> [What you should do] Set down each record below precisely, skipping the pictures.

=== Dataset ===

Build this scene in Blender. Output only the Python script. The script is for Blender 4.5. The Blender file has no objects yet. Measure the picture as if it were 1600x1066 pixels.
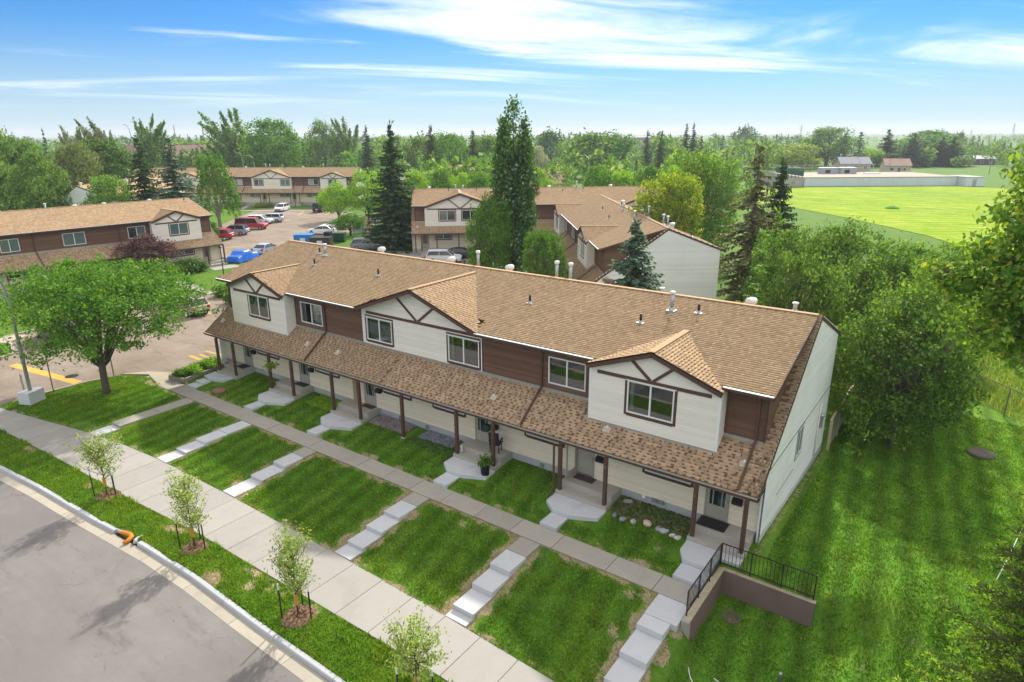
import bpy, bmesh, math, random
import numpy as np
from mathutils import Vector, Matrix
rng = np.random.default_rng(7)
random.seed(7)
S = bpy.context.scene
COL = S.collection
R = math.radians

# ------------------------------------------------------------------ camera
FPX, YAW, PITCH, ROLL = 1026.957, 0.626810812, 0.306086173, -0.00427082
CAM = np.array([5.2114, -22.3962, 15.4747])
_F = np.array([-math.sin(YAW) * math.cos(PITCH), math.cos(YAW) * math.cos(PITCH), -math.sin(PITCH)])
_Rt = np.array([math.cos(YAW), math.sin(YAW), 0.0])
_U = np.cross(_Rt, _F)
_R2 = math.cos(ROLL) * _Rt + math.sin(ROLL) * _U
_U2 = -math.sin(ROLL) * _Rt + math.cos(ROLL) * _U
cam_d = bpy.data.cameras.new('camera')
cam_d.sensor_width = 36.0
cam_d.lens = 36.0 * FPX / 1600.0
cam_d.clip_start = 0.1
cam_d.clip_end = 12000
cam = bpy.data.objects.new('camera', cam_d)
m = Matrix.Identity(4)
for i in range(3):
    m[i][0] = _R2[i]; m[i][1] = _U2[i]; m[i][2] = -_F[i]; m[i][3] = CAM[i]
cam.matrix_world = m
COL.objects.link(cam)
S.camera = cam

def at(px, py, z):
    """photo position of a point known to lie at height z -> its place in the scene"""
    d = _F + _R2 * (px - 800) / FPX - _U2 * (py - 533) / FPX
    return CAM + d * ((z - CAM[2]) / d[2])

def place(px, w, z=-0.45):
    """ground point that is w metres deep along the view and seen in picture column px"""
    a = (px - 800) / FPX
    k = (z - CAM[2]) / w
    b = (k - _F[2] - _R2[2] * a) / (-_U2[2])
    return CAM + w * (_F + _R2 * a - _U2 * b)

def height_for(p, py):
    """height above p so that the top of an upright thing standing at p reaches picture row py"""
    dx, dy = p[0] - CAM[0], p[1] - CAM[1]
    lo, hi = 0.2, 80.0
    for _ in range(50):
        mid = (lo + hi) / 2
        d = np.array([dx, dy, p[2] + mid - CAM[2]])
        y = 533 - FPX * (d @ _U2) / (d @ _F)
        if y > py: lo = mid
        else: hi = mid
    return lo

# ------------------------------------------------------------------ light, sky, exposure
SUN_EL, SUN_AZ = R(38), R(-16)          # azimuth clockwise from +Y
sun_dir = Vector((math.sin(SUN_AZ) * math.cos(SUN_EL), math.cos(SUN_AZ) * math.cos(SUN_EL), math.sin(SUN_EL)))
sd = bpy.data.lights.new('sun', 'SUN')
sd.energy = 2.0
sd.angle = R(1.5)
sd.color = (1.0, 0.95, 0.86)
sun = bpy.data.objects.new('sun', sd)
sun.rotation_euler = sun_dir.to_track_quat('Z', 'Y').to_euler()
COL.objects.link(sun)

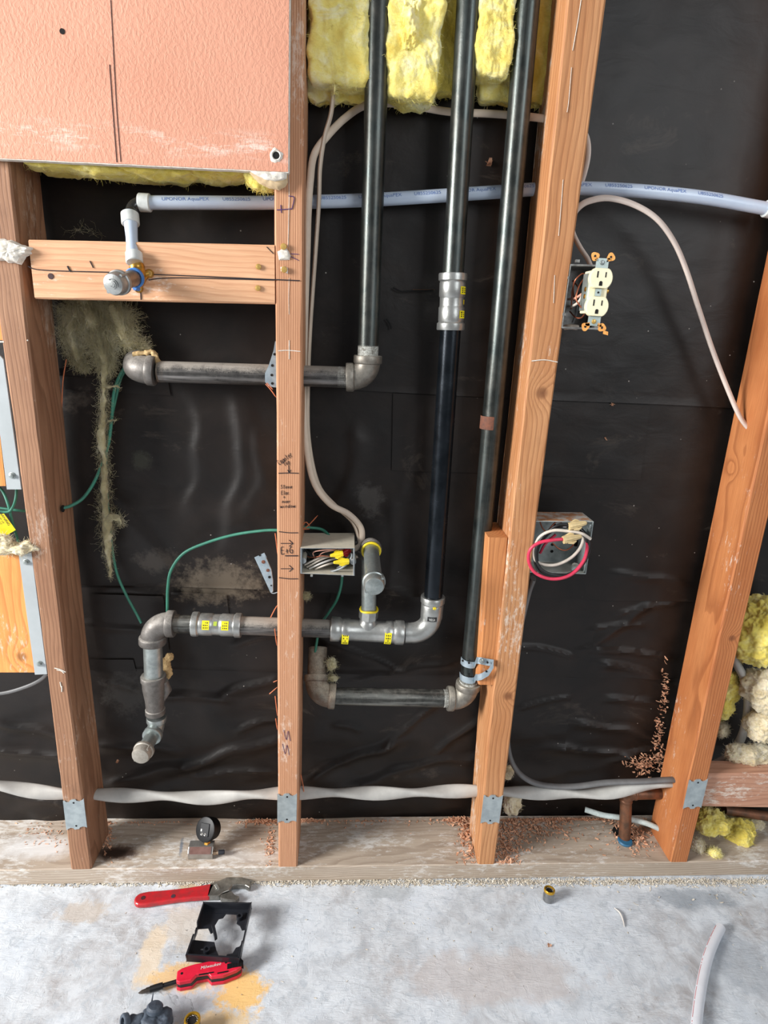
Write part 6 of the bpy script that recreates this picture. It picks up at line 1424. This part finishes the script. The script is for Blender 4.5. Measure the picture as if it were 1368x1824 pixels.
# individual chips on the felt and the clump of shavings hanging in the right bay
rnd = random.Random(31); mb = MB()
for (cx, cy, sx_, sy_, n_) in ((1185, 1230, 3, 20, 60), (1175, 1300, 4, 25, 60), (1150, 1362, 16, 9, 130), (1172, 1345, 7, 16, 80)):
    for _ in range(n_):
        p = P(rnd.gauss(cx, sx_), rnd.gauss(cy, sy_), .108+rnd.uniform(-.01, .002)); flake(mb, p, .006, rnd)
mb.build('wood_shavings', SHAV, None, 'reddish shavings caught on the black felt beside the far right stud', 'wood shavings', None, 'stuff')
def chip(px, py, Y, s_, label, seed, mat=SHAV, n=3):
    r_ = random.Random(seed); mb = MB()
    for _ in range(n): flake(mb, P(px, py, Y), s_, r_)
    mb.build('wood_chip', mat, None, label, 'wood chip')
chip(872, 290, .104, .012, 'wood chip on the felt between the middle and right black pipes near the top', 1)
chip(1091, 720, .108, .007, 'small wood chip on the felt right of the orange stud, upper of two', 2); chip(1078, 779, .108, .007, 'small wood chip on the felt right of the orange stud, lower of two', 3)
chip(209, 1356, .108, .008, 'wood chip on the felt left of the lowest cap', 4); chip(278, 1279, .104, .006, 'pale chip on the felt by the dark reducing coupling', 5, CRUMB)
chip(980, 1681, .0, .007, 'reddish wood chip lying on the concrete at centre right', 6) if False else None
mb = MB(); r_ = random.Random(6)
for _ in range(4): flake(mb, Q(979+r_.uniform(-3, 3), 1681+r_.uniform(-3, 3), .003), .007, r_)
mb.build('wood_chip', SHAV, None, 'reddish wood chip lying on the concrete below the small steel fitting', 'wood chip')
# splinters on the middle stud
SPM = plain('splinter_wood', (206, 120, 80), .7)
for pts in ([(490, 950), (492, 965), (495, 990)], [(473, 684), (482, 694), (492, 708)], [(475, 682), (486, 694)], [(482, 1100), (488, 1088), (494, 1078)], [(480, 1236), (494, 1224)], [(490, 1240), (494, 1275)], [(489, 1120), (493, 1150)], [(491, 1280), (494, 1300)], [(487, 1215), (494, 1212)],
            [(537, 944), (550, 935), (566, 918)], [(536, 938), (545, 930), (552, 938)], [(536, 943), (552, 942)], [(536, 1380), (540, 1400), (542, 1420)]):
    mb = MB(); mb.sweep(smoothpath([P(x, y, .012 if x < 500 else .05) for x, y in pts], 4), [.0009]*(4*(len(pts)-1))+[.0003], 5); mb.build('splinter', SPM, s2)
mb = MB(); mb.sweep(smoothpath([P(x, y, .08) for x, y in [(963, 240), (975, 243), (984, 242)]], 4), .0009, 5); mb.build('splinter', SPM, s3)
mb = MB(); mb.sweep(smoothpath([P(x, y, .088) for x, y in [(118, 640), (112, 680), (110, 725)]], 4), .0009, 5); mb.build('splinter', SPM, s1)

===

> [Result for this task]
Build this scene in Blender. Output only the Python script. The script is for Blender 4.5. The Blender file has no objects yet. Measure the picture as if it were 1600x1066 pixels.
import bpy, bmesh, math, random
import numpy as np
from mathutils import Vector, Matrix
rng = np.random.default_rng(7)
random.seed(7)
S = bpy.context.scene
COL = S.collection
R = math.radians

# ------------------------------------------------------------------ camera
FPX, YAW, PITCH, ROLL = 1026.957, 0.626810812, 0.306086173, -0.00427082
CAM = np.array([5.2114, -22.3962, 15.4747])
_F = np.array([-math.sin(YAW) * math.cos(PITCH), math.cos(YAW) * math.cos(PITCH), -math.sin(PITCH)])
_Rt = np.array([math.cos(YAW), math.sin(YAW), 0.0])
_U = np.cross(_Rt, _F)
_R2 = math.cos(ROLL) * _Rt + math.sin(ROLL) * _U
_U2 = -math.sin(ROLL) * _Rt + math.cos(ROLL) * _U
cam_d = bpy.data.cameras.new('camera')
cam_d.sensor_width = 36.0
cam_d.lens = 36.0 * FPX / 1600.0
cam_d.clip_start = 0.1
cam_d.clip_end = 12000
cam = bpy.data.objects.new('camera', cam_d)
m = Matrix.Identity(4)
for i in range(3):
    m[i][0] = _R2[i]; m[i][1] = _U2[i]; m[i][2] = -_F[i]; m[i][3] = CAM[i]
cam.matrix_world = m
COL.objects.link(cam)
S.camera = cam

def at(px, py, z):
    """photo position of a point known to lie at height z -> its place in the scene"""
    d = _F + _R2 * (px - 800) / FPX - _U2 * (py - 533) / FPX
    return CAM + d * ((z - CAM[2]) / d[2])

def place(px, w, z=-0.45):
    """ground point that is w metres deep along the view and seen in picture column px"""
    a = (px - 800) / FPX
    k = (z - CAM[2]) / w
    b = (k - _F[2] - _R2[2] * a) / (-_U2[2])
    return CAM + w * (_F + _R2 * a - _U2 * b)

def height_for(p, py):
    """height above p so that the top of an upright thing standing at p reaches picture row py"""
    dx, dy = p[0] - CAM[0], p[1] - CAM[1]
    lo, hi = 0.2, 80.0
    for _ in range(50):
        mid = (lo + hi) / 2
        d = np.array([dx, dy, p[2] + mid - CAM[2]])
        y = 533 - FPX * (d @ _U2) / (d @ _F)
        if y > py: lo = mid
        else: hi = mid
    return lo

# ------------------------------------------------------------------ light, sky, exposure
SUN_EL, SUN_AZ = R(38), R(-16)          # azimuth clockwise from +Y
sun_dir = Vector((math.sin(SUN_AZ) * math.cos(SUN_EL), math.cos(SUN_AZ) * math.cos(SUN_EL), math.sin(SUN_EL)))
sd = bpy.data.lights.new('sun', 'SUN')
sd.energy = 2.0
sd.angle = R(1.5)
sd.color = (1.0, 0.95, 0.86)
sun = bpy.data.objects.new('sun', sd)
sun.rotation_euler = sun_dir.to_track_quat('Z', 'Y').to_euler()
COL.objects.link(sun)

Write part 6 of the bpy script that recreates this picture. It picks up at line 1424. This part finishes the script. The script is for Blender 4.5. Measure the picture as if it were 1368x1824 pixels.
# individual chips on the felt and the clump of shavings hanging in the right bay
rnd = random.Random(31); mb = MB()
for (cx, cy, sx_, sy_, n_) in ((1185, 1230, 3, 20, 60), (1175, 1300, 4, 25, 60), (1150, 1362, 16, 9, 130), (1172, 1345, 7, 16, 80)):
    for _ in range(n_):
        p = P(rnd.gauss(cx, sx_), rnd.gauss(cy, sy_), .108+rnd.uniform(-.01, .002)); flake(mb, p, .006, rnd)
mb.build('wood_shavings', SHAV, None, 'reddish shavings caught on the black felt beside the far right stud', 'wood shavings', None, 'stuff')
def chip(px, py, Y, s_, label, seed, mat=SHAV, n=3):
    r_ = random.Random(seed); mb = MB()
    for _ in range(n): flake(mb, P(px, py, Y), s_, r_)
    mb.build('wood_chip', mat, None, label, 'wood chip')
chip(872, 290, .104, .012, 'wood chip on the felt between the middle and right black pipes near the top', 1)
chip(1091, 720, .108, .007, 'small wood chip on the felt right of the orange stud, upper of two', 2); chip(1078, 779, .108, .007, 'small wood chip on the felt right of the orange stud, lower of two', 3)
chip(209, 1356, .108, .008, 'wood chip on the felt left of the lowest cap', 4); chip(278, 1279, .104, .006, 'pale chip on the felt by the dark reducing coupling', 5, CRUMB)
chip(980, 1681, .0, .007, 'reddish wood chip lying on the concrete at centre right', 6) if False else None
mb = MB(); r_ = random.Random(6)
for _ in range(4): flake(mb, Q(979+r_.uniform(-3, 3), 1681+r_.uniform(-3, 3), .003), .007, r_)
mb.build('wood_chip', SHAV, None, 'reddish wood chip lying on the concrete below the small steel fitting', 'wood chip')
# splinters on the middle stud
SPM = plain('splinter_wood', (206, 120, 80), .7)
for pts in ([(490, 950), (492, 965), (495, 990)], [(473, 684), (482, 694), (492, 708)], [(475, 682), (486, 694)], [(482, 1100), (488, 1088), (494, 1078)], [(480, 1236), (494, 1224)], [(490, 1240), (494, 1275)], [(489, 1120), (493, 1150)], [(491, 1280), (494, 1300)], [(487, 1215), (494, 1212)],
            [(537, 944), (550, 935), (566, 918)], [(536, 938), (545, 930), (552, 938)], [(536, 943), (552, 942)], [(536, 1380), (540, 1400), (542, 1420)]):
    mb = MB(); mb.sweep(smoothpath([P(x, y, .012 if x < 500 else .05) for x, y in pts], 4), [.0009]*(4*(len(pts)-1))+[.0003], 5); mb.build('splinter', SPM, s2)
mb = MB(); mb.sweep(smoothpath([P(x, y, .08) for x, y in [(963, 240), (975, 243), (984, 242)]], 4), .0009, 5); mb.build('splinter', SPM, s3)
mb = MB(); mb.sweep(smoothpath([P(x, y, .088) for x, y in [(118, 640), (112, 680), (110, 725)]], 4), .0009, 5); mb.build('splinter', SPM, s1)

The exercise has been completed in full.